Blogs can humanize the enterprise (think Scoble and Microsoft)
Web 2.0 relationships are complementary to "community" media for local news and events, broadcast media for relaxation and print media for easily accessible portable news.
Copyright reform needs to move from controlling markets to facilitating market driven protections.
Technology can and will change the way people do business but in a transparent productivity-enhancing manner
It's about building credibility and trust: When it comes to ethics, etiquette, editorial policies and other social interaction protocols, "legacy" social guidelines survive the technology shift (and, in many cases, become more transparent)
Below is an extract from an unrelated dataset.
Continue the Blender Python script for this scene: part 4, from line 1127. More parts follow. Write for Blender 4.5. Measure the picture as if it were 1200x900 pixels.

Participants in communities will self-manage credibility and trust issues through tools such as self-editing wikis, blog comments and other dialog facilitators
New advertising models and metrics are needed to build the infrastructure that captures a reasonable ROI for the infrastructure providers.
Wish I'd said that.
BTW, a few weeks ago Jim had a pre-post on Mesh that nicely summed up the remarkable accomplishment of the five part-time organizers:
"In summary, mesh has been organized by five individuals who have to hold down their day job but have succeeded in attracting top-notch speakers and several hundred attendees, all via the web, living the Marketing 2.0/Web 2.0 experience. With no budget and taking all the financial risk associated with ensuring a professional meeting environment."
Congrats, guys. Way to walk the talk.